Принадлежа к одной литературной эпохе, они были людьми разных поэтических поколений. Блок, порой бунтовавший против символизма, был одним из чистейших символистов. Гумилев, до конца жизни не вышедший из-под влияния Брюсова, воображал себя глубоким, последовательным врагом символизма. Блок был мистик, поклонник Прекрасной Дамы, — и писал кощунственные стихи не только о ней. Гумилев не забывал креститься на все церкви, но я редко видал людей, до такой степени не подозревающих о том, что такое религия. Для Блока его поэзия была первейшим реальным духовным подвигом, неотделимым от жизни. Для Гумилева она была формой литературной деятельности{162}. Блок был поэтом всегда, в каждую минуту своей жизни. Гумилев — лишь тогда, когда он писал стихи. Все это (и многое другое) завершалось тем, что они терпеть не могли друг друга — и этого не скрывали. Однако в памяти моей они часто являются вместе. Последний год их жизни, в сущности, единственный год моего с ними знакомства, кончился почти одновременной смертью обоих. И в самой кончине их, и в том потрясении, которое она вызвала в Петербурге, было что-то связующее.

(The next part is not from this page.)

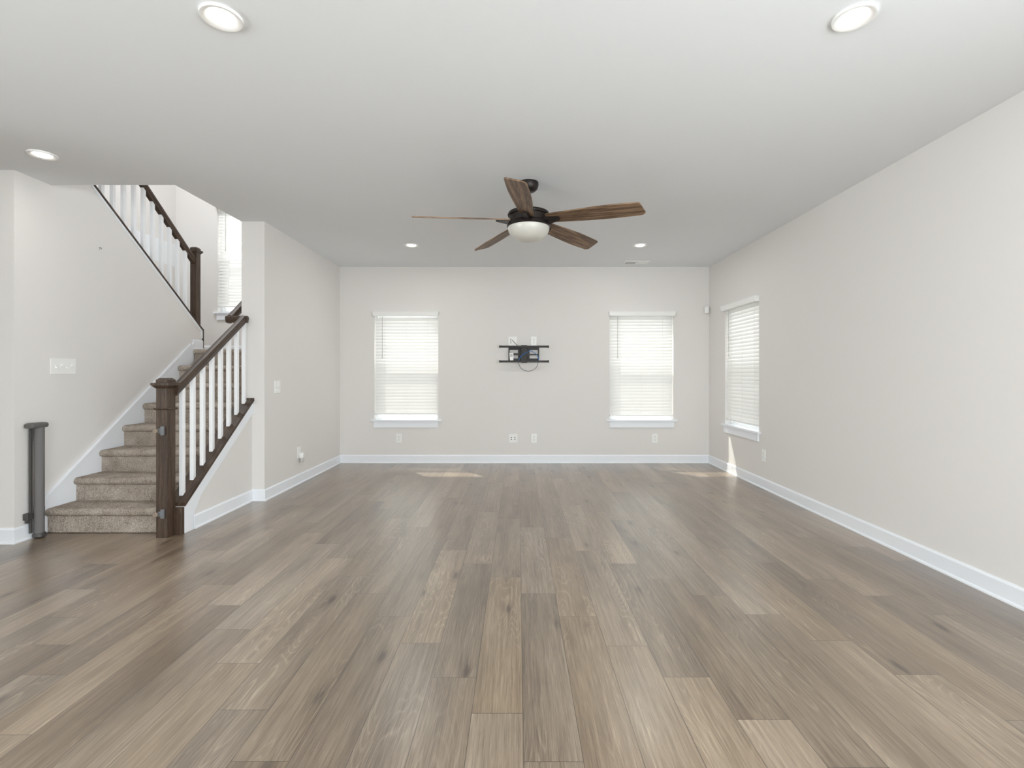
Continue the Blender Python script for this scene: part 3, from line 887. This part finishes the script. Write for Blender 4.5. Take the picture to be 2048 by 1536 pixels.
# ------------------------------------------------------------------ wall plates: local -y faces the room
def plate_base(name, label, cat, loc, rz, wd, ht, group=None):
    t = thing(name, label, cat, loc, rz, group)
    m = MB(); m.box(-wd / 2, wd / 2, -.006, 0, -ht / 2, ht / 2, bevel=.0025); m.build('cover_plate', M['white'], t)
    return t
def receptacle(t, x=0.0):
    for s in (-1, 1):
        m = MB(); m.lathe([(0, 0), (.0165, 0), (.0172, .003), (0, .003)], seg=24)
        bmesh.ops.transform(m.bm, matrix=Matrix.Translation((x, -.006, s * .0195)) @ Matrix.Rotation(R(90), 4, 'X'), verts=m.bm.verts)
        f = m.build('socket_face', M['white'], t, smooth=True)
        m = MB(); m.box(x - .0075, x - .005, -.0096, -.0088, s * .0195 + .001, s * .0195 + .010).box(x + .005, x + .0075, -.0096, -.0088, s * .0195 + .001, s * .0195 + .009).box(x - .003, x + .003, -.0096, -.0088, s * .0195 - .010, s * .0195 - .004)
        m.build('slots', M['slot'], f)
def outlet(label, loc, rz, wd=.080, ht=.128):
    t = plate_base('wall_outlet', label, 'outlet', loc, rz, wd, ht, 'white wall outlets'); receptacle(t); return t
outlet('white duplex outlet low under the left blind of the window wall', at(798, 876.5, D), 0)
outlet('white duplex outlet low on the window wall, right of the square four hole plate', at(1068, 876.5, D), 0)
outlet('white duplex outlet low under the right blind of the window wall', at(1309.5, 876.5, D), 0)
outlet('white duplex outlet just above the right end of the black screen mount', at(1067.5, 682.5, D), 0)
outlet('white duplex outlet low on the long right wall', (XR, 5.35, .36), -PI / 2)
# low voltage plate with four dark holes
t = plate_base('cable_outlet', 'square white cable plate with four dark holes low on the window wall', 'outlet', at(1026.3, 876.7, D), 0, .122, .124)
for x in (-.024, .024):
    m = MB(); m.box(x - .017, x + .017, -.0085, -.005, -.036, .036, bevel=.001); ins = m.build('insert', M['white'], t)
    for z in (-.013, .013):
        m = MB(); m.box(x - .006, x + .006, -.0092, -.0082, z - .007, z + .007); m.build('port', M['slot'], ins)
t = plate_base('cable_outlet', 'square white cable plate above the left part of the black screen mount', 'outlet', at(1025.3, 682.5, D), 0, .122, .128)
m = MB(); m.box(-.042, -.010, -.0085, -.005, -.036, .036, bevel=.001); ins = m.build('insert', M['white'], t)
m = MB(); m.box(.010, .042, -.0085, -.005, -.036, .036, bevel=.001); m.build('insert', M['white'], t)
for z in (-.022, .004, .026):
    m = MB(); m.box(-.031, -.021, -.0092, -.0082, z - .006, z + .006); m.build('port', M['slot'], ins)

# four gang switch on the stair wall
t = plate_base('light_switch', 'wide white four gang switch plate on the stair wall', 'light switch', (XW, 4.005, 1.306), PI / 2, .222, .126)
for i in range(4):
    x = -.069 + .046 * i
    m = MB(); m.box(x - .006, x + .006, -.0075, -.005, -.013, .013, bevel=.001); f = m.build('toggle_slot', M['white'], t)
    m = MB(); up = 1 if i in (1, 3) else -1
    m.box(x - .0045, x + .0045, -.020, -.005, -.005, .005, bevel=.0015, mat4=Matrix.Translation((0, 0, up * .005)) @ Matrix.Rotation(R(-24 * up), 4, 'X'))
    m.build('toggle', M['white'], f)
# two column switch on the left wall
t = plate_base('light_switch', 'white switch plate with small buttons on the wall beyond the stairs', 'light switch', (XL, 5.09, 1.112), PI / 2, .122, .128)
for x in (-.027, .027):
    for z in (-.030, 0, .030):
        m = MB(); m.box(x - .019, x + .019, -.0085, -.005, z - .0125, z + .0125, bevel=.0015); b = m.build('button', M['white'], t)
        if z == 0:
            m = MB(); m.box(x - .012, x + .012, -.0092, -.0083, -.0125, -.0085); m.build('indicator', M['shade'], b)
# outlet with a plugged in freshener
t = outlet('white outlet low on the wall beyond the stairs, half covered by a plugged in device', (XL, 5.60, .355), PI / 2)
t = thing('plug_in_freshener', 'small white plug in freshener in the outlet low on the wall beyond the stairs', 'air freshener', (XL + .0095, 5.60, .318), PI / 2)
m = MB(); m.box(-.026, .026, -.045, 0, -.030, .034, bevel=.012, seg=3); m.build('body', M['white'], t, smooth=True)
m = MB(); m.lathe([(0, -.075), (.016, -.075), (.022, -.066), (.022, -.042), (.014, -.031), (0, -.031)], (0, -.024, 0), 24); m.build('bottle', M['shade'], t, smooth=True)
# little hook left in the stair wall
t = thing('wall_hook', 'tiny metal hook left in the plain stair wall below the upper balusters', 'hook', (XW, 4.354, 2.354), PI / 2)
m = MB(); m.box(-.006, .006, -.002, 0, -.012, .012, bevel=.0008); m.build('back_plate', M['shade'], t)
m = MB(); m.tube([(0, 0, .008), (0, -.012, .008), (0, -.016, .002), (0, -.016, -.006)], .0022, 8); m.build('prong', M['duct'], t, smooth=True)
# motion sensor across the corner
t = thing('motion_sensor', 'small white motion sensor high in the far right corner', 'motion sensor', (XR - .030, D - .030, 2.135), -PI / 4)
m = MB(); m.prism([(-.030, -.030), (.030, -.030), (.024, -.022), (-.024, -.022)], 'Z', -.002, 0)
m.bm.clear()
m.prism([(0.0, -.050), (0.0, .050), (-.030, .048), (-.042, .020), (-.036, -.046)], 'X', -.030, .030); m.build('housing', M['white'], t, bevel=.006)
m = MB(); m.prism([(-.0365, -.034), (-.0425, .018), (-.0445, .014), (-.0385, -.034)], 'X', -.020, .020); m.build('sensor_window', M['vinyl'], t, bevel=.001)
m = MB(); m.box(-.022, .022, 0, .020, -.035, .035, bevel=.003); m.build('corner_bracket', M['white'], t)

# ------------------------------------------------------------------ screen mount on the window wall
MC = at(1047.5, 708.5, D)
mount = thing('screen_wall_mount', 'black steel screen mount with two long bars on the window wall', 'screen mount', MC)
def L(px, py): p = at(px, py, D); return p[0] - MC[0], p[2] - MC[2]
def lbox(m, x0, y0, x1, y1, ya, yb, bevel=.0):
    a = L(x0, y1); b = L(x1, y0); m.box(a[0], b[0], ya, yb, a[1], b[1], bevel=bevel)
m = MB()
lbox(m, 1017, 695, 1078, 700, -.022, 0, .002); lbox(m, 1017, 717, 1078, 722, -.022, 0, .002)
lbox(m, 1017, 700, 1019.2, 717, -.022, 0); lbox(m, 1075.8, 700, 1078, 717, -.022, 0)
lbox(m, 1019, 706.5, 1038, 710.5, -.020, 0); lbox(m, 1058, 708, 1076, 710.5, -.020, 0)
lbox(m, 1036, 700, 1041, 717, -.024, 0); lbox(m, 1056, 700, 1059, 717, -.024, 0)
m.build('wall_plate', M['black'], mount)
m = MB()
lbox(m, 1041, 698, 1046, 719, -.060, -.018, .003); lbox(m, 1050, 698, 1055, 719, -.060, -.018, .003)
m.build('folding_arm', M['black'], mount)
m = MB(); lbox(m, 1042, 691, 1054, 726, -.085, -.055, .004); m.build('tilt_head', M['black'], mount)
for yy in (694, 723.2):
    m = MB()
    lbox(m, 1000.3, yy - 1.9, 1096, yy + 1.9, -.100, -.075, .002)
    lbox(m, 999, yy - 2.5, 1001.5, yy + 2.5, -.101, -.074, .002); lbox(m, 1094.6, yy - 2.5, 1097, yy + 2.5, -.101, -.074, .002)
    m.build('mounting_bar', M['black'], mount)
def arc_pts(cx, cy, rx, ry, a0, a1, n, y0, y1):
    out = []
    for i in range(n + 1):
        t_ = i / n; a = R(a0 + (a1 - a0) * t_)
        p = at(cx + rx * math.cos(a), cy - ry * math.sin(a), D)
        out.append((p[0] - MC[0], y0 + (y1 - y0) * t_, p[2] - MC[2]))
    return out
def cable(name, label, pts, mat, r):
    t_ = tag(MB().tube(pts, r, 8).build(name, mat, None, smooth=True), label, 'cable'); t_.location = MC; return t_
def spline(px, y):
    P = [Vector((L(*p)[0], y, L(*p)[1])) for p in px]; out = []
    for i in range(len(P) - 1):
        p0, p1, p2, p3 = P[max(i - 1, 0)], P[i], P[i + 1], P[min(i + 2, len(P) - 1)]
        for j in range(6):
            u = j / 6
            out.append(.5 * ((2 * p1) + (p2 - p0) * u + (2 * p0 - 5 * p1 + 4 * p2 - p3) * u * u + (3 * p1 - p0 - 3 * p2 + p3) * u ** 3))
    return [tuple(v) for v in out + [P[-1]]]
cable('network_cable', 'blue network cable arching across the front of the screen mount', spline([(1037.6, 721.5), (1041, 714.2), (1047, 708.6), (1055, 704.6), (1061.5, 702.2), (1067, 705.2), (1073, 710.5), (1076, 716), (1077, 721.5)], -.106), M['blue'], .0040)
cable('loose_cable', 'thin black cable hanging in a loop below the screen mount', arc_pts(1056.5, 723, 19.5, 19.5, 172, 368, 34, -.066, -.066), M['cable'], .0028)
p0 = L(1024.4, 680.3); p1 = L(1036, 692.5)
cable('short_cable', 'short black lead from the square plate down behind the screen mount', [(p0[0], -.006, p0[1]), (p0[0], -.014, p0[1]), ((p0[0] * .5 + p1[0] * .5), -.040, (p0[1] + p1[1]) / 2), (p1[0], -.045, p1[1]), (p1[0] + .02, -.045, p1[1] - .02)], M['cable'], .0033)
pa = at(1023, 713.5, D)
t = thing('power_adapter', 'white power adapter tucked into the left of the screen mount', 'power adapter', (pa[0], D - .022, pa[2]))
m = MB(); m.prism([(-.030, .052), (.028, .052), (.028, -.052), (-.022, -.052)], 'Y', -.046, 0); m.build('body', M['white'], t, bevel=.006)
m = MB(); m.box(-.018, .016, -.0475, -.0455, -.004, .036, bevel=.0008); m.build('face_label', M['shade'], t)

Мы с Гумилевым в один год родились, в один год начали печататься{163}, но не встречались долго: я мало бывал в Петербурге, а он в Москве, кажется, и совсем не бывал. Мы познакомились осенью 1918 года, в Петербурге, на заседании коллегии «Всемирной Литературы». Важность, с которою Гумилев «заседал», тотчас мне напомнила Брюсова.
Он меня пригласил к себе и встретил так, словно это было свидание двух монархов. В его торжественной учтивости было нечто столь неестественное, что сперва я подумал — не шутит ли он? Пришлось, однако, и мне взять примерно такой же тон: всякий другой был бы фамильярностью. В опустелом, голодном, пропахшем воблою Петербурге, оба голодные, исхудалые, в истрепанных пиджаках и дырявых штиблетах, среди нетопленого и неубранного кабинета сидели мы и беседовали с непомерною важностью. Памятуя, что я москвич, Гумилев счел нужным предложить мне чаю, но сделал это таким неуверенным голосом (сахару, вероятно, не было), что я отказался и тем, кажется, вывел его из затруднения. Меж тем обстановка его кабинета все более привлекала мое внимание. Письменный стол, трехстворчатый книжный шкаф, высокие зеркала в простенках, кресла и прочее — все мне было знакомо до чрезвычайности. Наконец, я спросил осторожно, давно ли он живет в этой квартире.